Why choose this class? It’s the closest thing to a Late Model without the Late Model price tag. Modifieds are highly tunable. A quarter-inch change in the trailing arm angle or a quick shock adjustment will completely change how the car drives. You get to run a 500+ horsepower engine in a lightweight tube chassis. If you want to travel to different tracks, Modifieds usually have standardized rules (like IMCA or UMP), making it easy to race anywhere in the country.
Why avoid it? The learning curve is brutal. Open wheels mean if you touch tires with another car, somebody is going airborne or breaking front-end parts. You need a dedicated crew, a solid shop setup, and a deep understanding of suspension geometry (roll centers, anti-squat, bite) to be competitive.
Late Models (Crate / Limited / Super)
This is the top of the food chain at Saturday night dirt tracks. Late Models are aerodynamically advanced, purpose-built, high-horsepower monsters that glide around the track.
- Initial Cost: $30,000 – $80,000+ (A brand new Super Late Model engine alone is $40k+).
- Weekly Cost: $1,000+. Tires are burned up in a single night.
- Skill Level: Pro / Expert.
- The Vibe: The main event.
Why choose this class? You don't just "choose" to start in a Late Model unless you won the lottery. You work your way up to this class over years of racing. If you are looking at Crate Late Models (which use a sealed GM 602 or 604 engine to keep costs down), it’s a slightly more affordable entry point into the division, but the chassis and tire bills are still massive.
Why avoid it? If you are reading a guide on which racing class to choose, you are not ready for a Late Model. Period. Start smaller, learn car control, save your money, and earn your way into this division.
Your Next 3 Steps
Ready to pull the trigger? Here is exactly what you need to do this weekend to get the ball rolling:
- Go to the pits, not the grandstands. Buy a pit pass at your local track. Walk around during hot laps. See which classes have the most cars. A healthy car count means the rules are fair and the class is sustainable in your area.
- Talk to the drivers. Find a guy in the Hobby Stock or 4-Cylinder class who finishes in the top 5 but doesn't look like he has a million-dollar hauler. Ask him what his weekly tire bill is. Dirt racers love talking about their cars, and most will give you the straight truth about costs.
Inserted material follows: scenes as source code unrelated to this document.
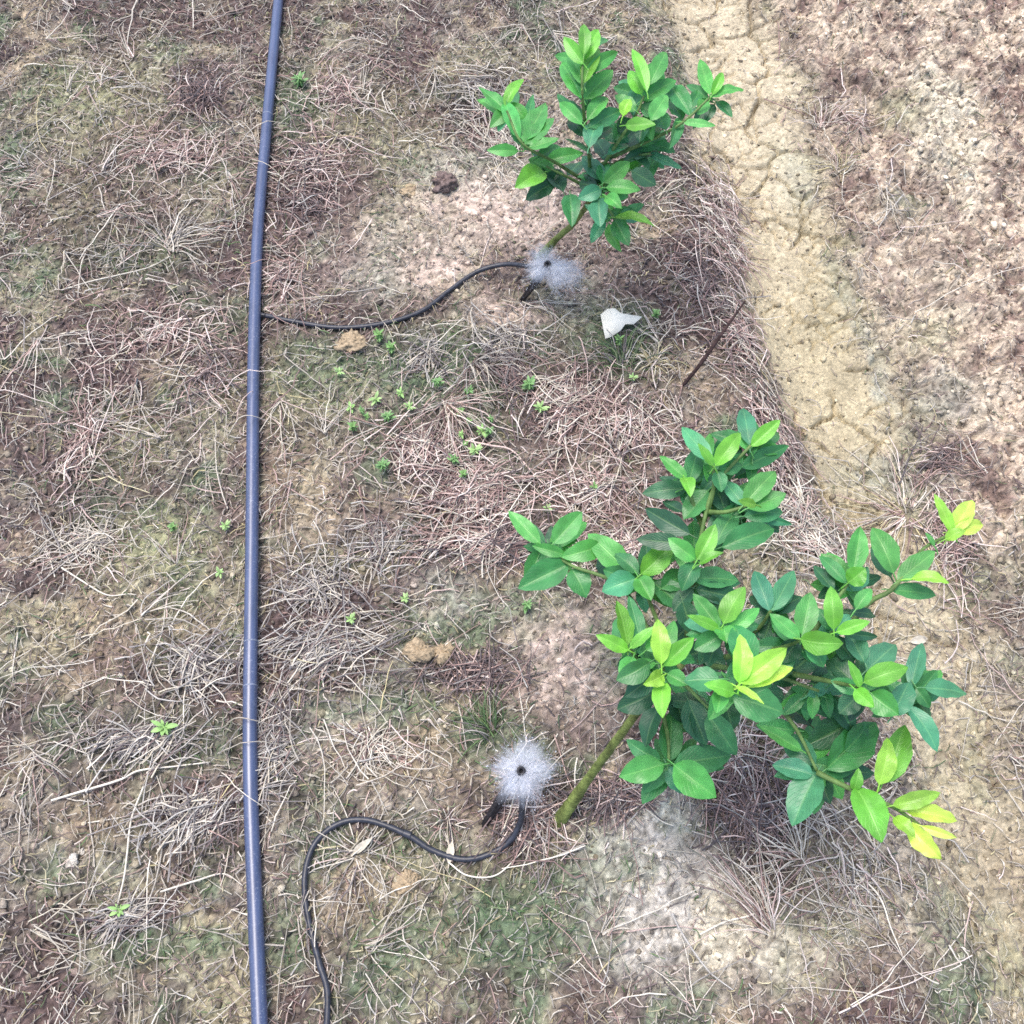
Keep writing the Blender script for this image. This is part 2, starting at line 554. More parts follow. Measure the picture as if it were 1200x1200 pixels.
def water_mat(name, alpha):
    m, nt, bs, out = new_mat(name)
    at_ = N(nt, 'ShaderNodeAttribute', attribute_name='col')
    sep = N(nt, 'ShaderNodeSeparateColor')
    nt.links.new(at_.outputs['Color'], sep.inputs[0])
    tc = N(nt, 'ShaderNodeTexCoord')
    no = N(nt, 'ShaderNodeTexNoise')
    no.inputs['Scale'].default_value = 45
    no.inputs['Detail'].default_value = 5
    no.inputs['Roughness'].default_value = .7
    nt.links.new(tc.outputs['Object'], no.inputs['Vector'])
    mr = N(nt, 'ShaderNodeMapRange')
    mr.inputs[1].default_value = .3
    mr.inputs[2].default_value = .7
    mr.inputs[3].default_value = .7
    mr.inputs[4].default_value = 1.15
    nt.links.new(no.outputs['Fac'], mr.inputs[0])
    mu = N(nt, 'ShaderNodeMath', operation='MULTIPLY', use_clamp=True)
    nt.links.new(sep.outputs[0], mu.inputs[0])
    nt.links.new(mr.outputs[0], mu.inputs[1])
    m2 = N(nt, 'ShaderNodeMath', operation='MULTIPLY', use_clamp=True)
    nt.links.new(mu.outputs[0], m2.inputs[0])
    m2.inputs[1].default_value = alpha
    bs.inputs['Base Color'].default_value = (.60, .64, .73, 1)
    bs.inputs['Roughness'].default_value = .25
    tr = N(nt, 'ShaderNodeBsdfTransparent')
    ms = N(nt, 'ShaderNodeMixShader')
    nt.links.new(m2.outputs[0], ms.inputs[0])
    nt.links.new(tr.outputs[0], ms.inputs[1])
    nt.links.new(bs.outputs[0], ms.inputs[2])
    nt.links.new(ms.outputs[0], out.inputs['Surface'])
    return m


M_FILM = water_mat('water_film', .42)
M_DROPS = water_mat('water_drops', .42)

# ------------------------------------------------------------------ ground
STEP = 0.004


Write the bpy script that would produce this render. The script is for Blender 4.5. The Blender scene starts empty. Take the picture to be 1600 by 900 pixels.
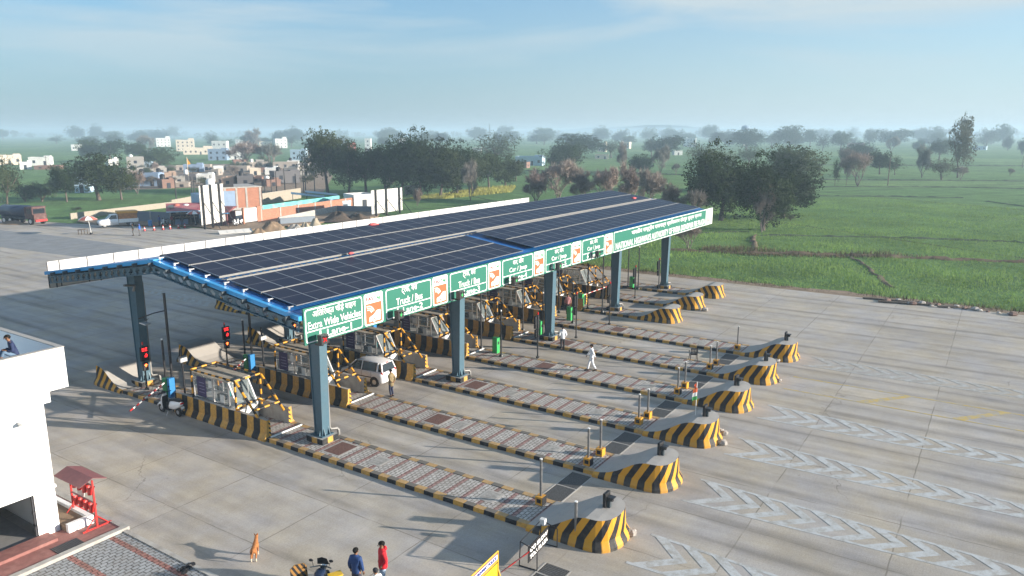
import bpy, bmesh, math, random
import numpy as np
from mathutils import Vector, Matrix
random.seed(7)
rng = np.random.default_rng(11)
R = math.radians
scene = bpy.context.scene
col = scene.collection

# ------------------------------------------------------------------ camera
FPX = 1168.864
CR = ((5.48535848e-01, -1.69893834e-01, 8.18684621e-01),
      (-8.36127035e-01, -1.11387672e-01, 5.37107407e-01),
      (-5.98627050e-05, -9.79147012e-01, -2.03152959e-01))
CC = Vector((-24.00275, -26.83607, 15.0))
cam_d = bpy.data.cameras.new('camera')
cam = bpy.data.objects.new('camera', cam_d)
col.objects.link(cam)
cam_d.sensor_width = 36.0
cam_d.lens = 36.0 * FPX / 1600.0
cam_d.clip_start = 0.1
cam_d.clip_end = 30000.0
m = Matrix(((CR[0][0], -CR[0][1], -CR[0][2], CC.x),
            (CR[1][0], -CR[1][1], -CR[1][2], CC.y),
            (CR[2][0], -CR[2][1], -CR[2][2], CC.z),
            (0, 0, 0, 1)))
cam.matrix_world = m
scene.camera = cam

# ------------------------------------------------------------------ sun and sky
SUN_EL = R(12.9)
SUN_DIR = Vector((0.404 * math.cos(SUN_EL), -0.915 * math.cos(SUN_EL), math.sin(SUN_EL))).normalized()
sun_d = bpy.data.lights.new('sun', 'SUN')
sun_d.energy = 5.0
sun_d.angle = R(0.55)
sun_d.color = (1.0, 0.90, 0.77)
sun = bpy.data.objects.new('sun', sun_d)
col.objects.link(sun)
sun.rotation_euler = SUN_DIR.to_track_quat('Z', 'Y').to_euler()

world = bpy.data.worlds.new('World')
scene.world = world
world.use_nodes = True
wn, wl = world.node_tree.nodes, world.node_tree.links
wn.clear()
sky = wn.new('ShaderNodeTexSky')
sky.sky_type = 'NISHITA'
sky.sun_disc = False
sky.sun_elevation = SUN_EL
sky.sun_rotation = math.atan2(SUN_DIR.x, SUN_DIR.y)
sky.altitude = 200
sky.air_density = 1.0
sky.dust_density = 0.3
sky.ozone_density = 3.5
tc = wn.new('ShaderNodeTexCoord')
mp = wn.new('ShaderNodeMapping')
mp.inputs['Rotation'].default_value = (R(6), R(-10), R(-20))
mp.inputs['Scale'].default_value = (0.9, 1.3, 9.0)
ns = wn.new('ShaderNodeTexNoise')
ns.inputs['Scale'].default_value = 1.6
ns.inputs['Detail'].default_value = 5
ns.inputs['Roughness'].default_value = 0.5
ns.inputs['Distortion'].default_value = 0.4
rp = wn.new('ShaderNodeValToRGB')
rp.color_ramp.elements[0].position = 0.43
rp.color_ramp.elements[0].color = (0, 0, 0, 1)
rp.color_ramp.elements[1].position = 0.60
rp.color_ramp.elements[1].color = (0.85, 0.85, 0.85, 1)
mx = wn.new('ShaderNodeMixRGB')
mx.inputs['Color2'].default_value = (3.25, 3.75, 3.95, 1)
bg = wn.new('ShaderNodeBackground')
bg.inputs['Strength'].default_value = 0.085
wo = wn.new('ShaderNodeOutputWorld')
wl.new(tc.outputs['Generated'], mp.inputs['Vector'])
wl.new(mp.outputs['Vector'], ns.inputs['Vector'])
wl.new(ns.outputs['Fac'], rp.inputs['Fac'])
tint = wn.new('ShaderNodeMixRGB'); tint.blend_type = 'MULTIPLY'; tint.inputs['Fac'].default_value = 1.0
tint.inputs['Color2'].default_value = (.62, 1.00, 1.12, 1)
wl.new(sky.outputs['Color'], tint.inputs['Color1'])
sep = wn.new('ShaderNodeSeparateXYZ'); wl.new(tc.outputs['Generated'], sep.inputs[0])
hz1 = wn.new('ShaderNodeMapRange'); hz1.inputs['From Min'].default_value = 0.0; hz1.inputs['From Max'].default_value = .30
hz1.inputs['To Min'].default_value = .97; hz1.inputs['To Max'].default_value = .05
wl.new(sep.outputs[2], hz1.inputs['Value'])
dotn = wn.new('ShaderNodeVectorMath'); dotn.operation = 'DOT_PRODUCT'; dotn.inputs[1].default_value = (.85, -.52, 0)
wl.new(tc.outputs['Generated'], dotn.inputs[0])
side = wn.new('ShaderNodeMapRange'); side.inputs['From Min'].default_value = 0.1; side.inputs['From Max'].default_value = .98
side.interpolation_type = 'SMOOTHSTEP'
wl.new(dotn.outputs['Value'], side.inputs['Value'])
hc = wn.new('ShaderNodeMixRGB'); hc.inputs['Color1'].default_value = (1.90, 2.48, 2.88, 1); hc.inputs['Color2'].default_value = (3.3, 3.9, 4.2, 1)
wl.new(side.outputs['Result'], hc.inputs['Fac'])
hm_ = wn.new('ShaderNodeMixRGB'); wl.new(hz1.outputs['Result'], hm_.inputs['Fac']); wl.new(tint.outputs['Color'], hm_.inputs['Color1']); wl.new(hc.outputs['Color'], hm_.inputs['Color2'])
cf = wn.new('ShaderNodeMapRange'); cf.inputs['From Min'].default_value = .03; cf.inputs['From Max'].default_value = .14
wl.new(sep.outputs[2], cf.inputs['Value'])
cm = wn.new('ShaderNodeMath'); cm.operation = 'MULTIPLY'; wl.new(cf.outputs['Result'], cm.inputs[0]); wl.new(rp.outputs['Color'], cm.inputs[1])
wl.new(cm.outputs[0], mx.inputs['Fac']); wl.new(hm_.outputs['Color'], mx.inputs['Color1'])
wl.new(mx.outputs['Color'], bg.inputs['Color'])
wl.new(bg.outputs['Background'], wo.inputs['Surface'])

scene.view_settings.view_transform = 'Standard'
scene.view_settings.look = 'None'
scene.view_settings.exposure = 1.2
scene.view_settings.gamma = 1.0
scene.view_settings.use_curve_mapping = False
scene.render.engine = 'CYCLES'
scene.cycles.use_denoising = True
scene.cycles.max_bounces = 6
scene.cycles.diffuse_bounces = 3
scene.cycles.glossy_bounces = 3
scene.cycles.transmission_bounces = 4
scene.cycles.transparent_max_bounces = 8
scene.cycles.volume_bounces = 1
scene.cycles.caustics_reflective = False
scene.cycles.caustics_refractive = False

# ------------------------------------------------------------------ helpers
def at(px, py, z=0.0):
    d = Vector([sum(CR[i][j] * ((px - 800) / FPX, (py - 450) / FPX, 1.0)[j] for j in range(3)) for i in range(3)])
    return CC + d * ((z - CC.z) / d.z)

def ppm(p):
    """metres covered by one pixel of the 1600 px photograph at point p"""
    v = Vector(p) - CC
    return v.dot(Vector((CR[0][2], CR[1][2], CR[2][2]))) / FPX

def tag(o, label=None, cat=None, group=None, kind=None):
    if label: o['label'] = label
    if cat: o['category'] = cat
    if group: o['group'] = group
    if kind: o['kind'] = kind
    return o

def thing(name, label, cat, loc=(0, 0, 0), rotz=0.0, group=None):
    o = bpy.data.objects.new(name, None)
    o.empty_display_size = 0.2
    col.objects.link(o)
    o.location = loc
    o.rotation_euler = (0, 0, rotz)
    return tag(o, label, cat, group)

KIDS = {}
def adopt(ch, parent):
    ch.parent = parent
    KIDS.setdefault(parent.name, []).append(ch)

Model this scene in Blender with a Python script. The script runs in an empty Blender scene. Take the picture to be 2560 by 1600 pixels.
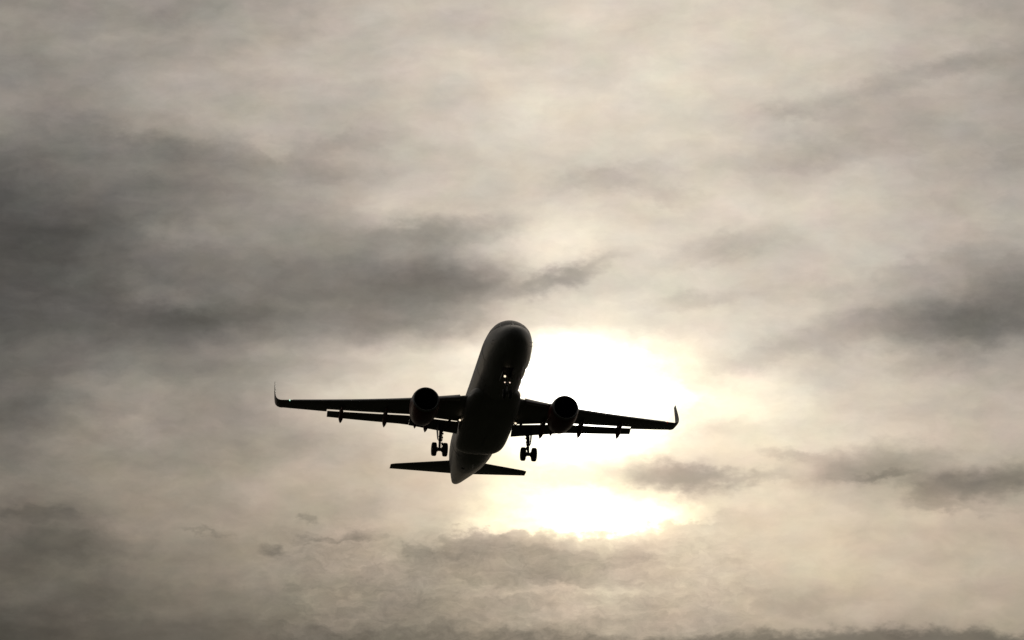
import bpy, bmesh, math, random
from mathutils import Vector, Matrix
random.seed(7)
R = math.radians
sc = bpy.context.scene
col = sc.collection

# ------------------------------------------------------------------ camera
ELEV = 21.7                       # the camera looks up at the approach path
FPX = 70.0 / 36.0 * 2560.0        # focal length in pixels of the photograph
cam_d = bpy.data.cameras.new('camera')
cam_d.lens = 70.0; cam_d.sensor_width = 36.0
cam_d.clip_start = 0.1; cam_d.clip_end = 60000
cam = bpy.data.objects.new('camera', cam_d); col.objects.link(cam)
CAM = Vector((0, 0, 1.7))
cam.location = CAM
cam.rotation_euler = (R(90 + ELEV), 0, 0)
sc.camera = cam
e = R(ELEV)
c_right = Vector((1, 0, 0)); c_fwd = Vector((0, math.cos(e), math.sin(e))); c_down = Vector((0, math.sin(e), -math.cos(e)))

# ------------------------------------------------------------------ view
sc.view_settings.view_transform = 'Standard'
sc.view_settings.look = 'None'
sc.view_settings.exposure = 0.0
sc.view_settings.gamma = 1.0
sc.cycles.max_bounces = 6

# ------------------------------------------------------------------ sun
def direction(px, py):            # a world direction seen at that place of the photograph
    return (c_fwd + c_right * ((px - 1280) / FPX) + c_down * ((py - 800) / FPX)).normalized()
SUN = direction(1458, 1001)
SUN_EL = math.asin(SUN.z); SUN_AZ = math.atan2(SUN.x, SUN.y)
sun_d = bpy.data.lights.new('sun', 'SUN'); sun_d.energy = 0.5; sun_d.angle = R(1); sun_d.color = (1.0, 0.93, 0.80)
sun = bpy.data.objects.new('sun', sun_d); col.objects.link(sun)
sun.rotation_euler = SUN.to_track_quat('Z', 'Y').to_euler()
sun.location = SUN * 500

# ------------------------------------------------------------------ world: Nishita sky behind a veil of altostratus
world = bpy.data.worlds.new('World'); sc.world = world; world.use_nodes = True
wt = world.node_tree; wt.nodes.clear()
N = wt.nodes; L = wt.links
def lk(a, b): L.new(a, b)
def put(sock, v):
    if hasattr(v, 'links'): lk(v, sock)
    else: sock.default_value = v
def mth(op, a, b=0.0, c=None, clamp=False):
    n = N.new('ShaderNodeMath'); n.operation = op; n.use_clamp = clamp
    put(n.inputs[0], a); put(n.inputs[1], b)
    if c is not None: put(n.inputs[2], c)
    return n.outputs[0]
def vec(op, a, b=None, out=0):
    n = N.new('ShaderNodeVectorMath'); n.operation = op
    put(n.inputs[0], a)
    if b is not None: put(n.inputs[1], b)
    return n.outputs[out]
def dot(a, b): return vec('DOT_PRODUCT', a, b, 'Value')
def xyz(x, y, z):
    n = N.new('ShaderNodeCombineXYZ'); put(n.inputs[0], x); put(n.inputs[1], y); put(n.inputs[2], z); return n.outputs[0]
def smooth(x, a, b, lo=0.0, hi=1.0):
    n = N.new('ShaderNodeMapRange'); n.interpolation_type = 'SMOOTHSTEP'; n.clamp = True
    put(n.inputs[0], x); put(n.inputs[1], a); put(n.inputs[2], b); put(n.inputs[3], lo); put(n.inputs[4], hi)
    return n.outputs[0]
def noise(v, scale, detail=4.0, rough=0.5, dist=0.0, color=False, lac=2.0, dim='2D'):
    n = N.new('ShaderNodeTexNoise'); n.noise_dimensions = dim
    put(n.inputs['Vector'], v); n.inputs['Scale'].default_value = scale; n.inputs['Detail'].default_value = detail
    n.inputs['Roughness'].default_value = rough; n.inputs['Distortion'].default_value = dist; n.inputs['Lacunarity'].default_value = lac
    return n.outputs['Color' if color else 'Fac']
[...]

- Read the rulebook. Go to the track's website and download the rules for the class you want to run. Read it twice. If you don't understand half of what it says regarding suspension mounting points or engine vacuum rules, you need to do more research before buying a car.
Once you buy your car and hit the track, your biggest advantage won't be horsepower—it'll be consistency. As you start turning laps, keeping a strict log of your car setups, tire pressures, stagger, and track conditions is mandatory. You can scribble in a greasy spiral notebook, or you can step it up with Maximum Zone Systems (MZS). Using the MZS race results tracking feature lets you log exactly where you finished, what setup you ran, and how the track conditions changed, so you aren't guessing when you unload the car the following week.
The Bottom Line: Don’t let ego put you in a class you can’t afford. Racing a Hobby Stock every single weekend and fighting for top-10s is a hundred times more fun than racing a Street Stock once a month because you can't afford tires. Pick the class that keeps you on the track, turn your wrenches during the week, and we’ll see you on Saturday night.